Engaging with the Bible not only draws us closer to God but also enables us to love others more deeply. Although reading through the Bible is in part an intellectual exercise, Bible engagement actually perpetuates an important shift, moving our relationships with God from our heads to our hearts.

When we read the Bible from outside the box, we change our perspective.  Instead of trying to figure out how the words can help us with our lives (inside-the-box thinking), we view them for instructions for outside-the-box living.  We stop thinking about the Bible as a guide that can help us to provide for and/or protect ourselves, and we shift to seeing it as a guide that will help us engage with others out in the world.

The number one practice that catalyzes movement toward deeper intimacy with God is reading, studying, reflecting upon, and even memorizing truth from the Bible.

Many people tend to label the Bible as an instruction manual or a rule book.  But if you actually read it, you’ll see that it is much more like a love letter than a rule book. As Jesus reminded us in the only sermon of His recorded in the Bible:

As Eugene Peterson described in Eat This Book, “Reading that enters our souls as food enters our stomachs, spreads through our blood, and becomes holiness and love and wisdom.”

The key is to immerse yourself in the Bible.  But what does that mean?

  • Read through the entire Bible.
  • Read every day.
  • Reflect on what you read.  The Benedictine monks handed down a practice known as lectivo divina that many Christians use to engage the Bible.  Very simply, it consists of four parts or steps in reading the Bible: read, meditate, pray, and contemplate.
  • Memorize scripture that is especially inspiring or encouraging to you.

This is not something you should put on your church.  This is your responsibility.  As Willow Creek senior pastor Bill Hybels says, “I can’t read your Bible for you.”

From Closed to Open

God created us to be in relationship not only with Him but also with others.  The movement from “me” to “we” is a movement from isolation to relationship with God and also to community with other people.

Life outside the box, outside the Kingdom of Me, is a life lived with others.  The shift at this stage of the journey is from closed to open, that is open to others.  We do that by building a web of relationships.

At the beginning we had unity with God, and we had unity with each other.  That’s how it’s supposed to be.

At the end of the day, the only thing that will last is people.  The only thing that is truly immortal is the human soul.  At the end of our lives, God and other people are the only things that will last into eternity.

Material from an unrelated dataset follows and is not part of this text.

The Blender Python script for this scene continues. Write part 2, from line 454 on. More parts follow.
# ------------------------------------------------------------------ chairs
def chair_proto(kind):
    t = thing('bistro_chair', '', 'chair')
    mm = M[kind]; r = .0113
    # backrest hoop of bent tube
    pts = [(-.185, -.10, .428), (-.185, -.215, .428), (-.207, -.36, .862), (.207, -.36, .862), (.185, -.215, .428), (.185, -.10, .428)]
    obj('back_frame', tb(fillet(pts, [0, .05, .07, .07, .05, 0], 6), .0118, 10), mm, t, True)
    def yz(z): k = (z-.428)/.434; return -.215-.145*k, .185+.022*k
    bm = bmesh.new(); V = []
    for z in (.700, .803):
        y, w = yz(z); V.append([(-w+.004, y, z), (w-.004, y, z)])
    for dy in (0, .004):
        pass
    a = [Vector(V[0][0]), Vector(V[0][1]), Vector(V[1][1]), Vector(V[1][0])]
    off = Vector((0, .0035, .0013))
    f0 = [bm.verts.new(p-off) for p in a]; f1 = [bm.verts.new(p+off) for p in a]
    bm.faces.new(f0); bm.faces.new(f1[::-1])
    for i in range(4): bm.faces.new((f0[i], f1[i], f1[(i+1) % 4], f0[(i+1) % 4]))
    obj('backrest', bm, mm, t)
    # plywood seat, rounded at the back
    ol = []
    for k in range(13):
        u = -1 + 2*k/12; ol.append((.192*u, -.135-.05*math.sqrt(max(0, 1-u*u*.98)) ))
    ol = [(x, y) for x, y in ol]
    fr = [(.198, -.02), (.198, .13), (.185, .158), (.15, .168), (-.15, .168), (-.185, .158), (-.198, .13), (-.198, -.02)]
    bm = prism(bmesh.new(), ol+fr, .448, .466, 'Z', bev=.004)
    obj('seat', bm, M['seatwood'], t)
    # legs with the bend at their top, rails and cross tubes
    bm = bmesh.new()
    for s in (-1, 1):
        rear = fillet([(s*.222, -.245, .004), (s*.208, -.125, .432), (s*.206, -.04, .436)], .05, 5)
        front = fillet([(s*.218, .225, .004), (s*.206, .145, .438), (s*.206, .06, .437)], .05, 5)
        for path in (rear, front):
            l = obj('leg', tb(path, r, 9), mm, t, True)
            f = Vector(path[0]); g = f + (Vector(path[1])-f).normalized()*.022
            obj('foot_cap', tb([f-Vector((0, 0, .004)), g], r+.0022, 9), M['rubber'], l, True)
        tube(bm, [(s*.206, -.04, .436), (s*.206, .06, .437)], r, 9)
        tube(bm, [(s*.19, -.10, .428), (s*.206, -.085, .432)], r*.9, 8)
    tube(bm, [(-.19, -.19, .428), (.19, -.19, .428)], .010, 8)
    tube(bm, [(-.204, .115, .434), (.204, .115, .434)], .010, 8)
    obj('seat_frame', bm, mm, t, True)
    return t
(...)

We pursue biblical community because it’s the way to experience life as it is supposed to be. Community with others who love you and love God, others who can tell you the truth that’s anchored in God’s Word, will ultimately help you live the life you’re longing for. Most importantly, we are to be in relationship because God asks us to.

Our research indicated that the main thing people want from a small group is a safe place to process the issues of life:

  • To bring their lives and their stories into conversation with God and His story
  • To try to make sense of this world, and
  • To try to figure out how to live in God’s kingdom.

Spiritual friendships are between peers, but we also need relationships with people who know more than we do, and we need to offer our wisdom and help to those who are less experienced in living a life of faith.  In others words, we need to have mentors, and we need to be mentors.

Our research showed that people who live a life of more seek out mentors and coaches.  They humbly look for people to speak into their lives, to give them coaching and advice and wisdom.

From Full to Empty

What’s our job?  God makes it very clear:

Our job in God’s kingdom is simple.  We are to love people.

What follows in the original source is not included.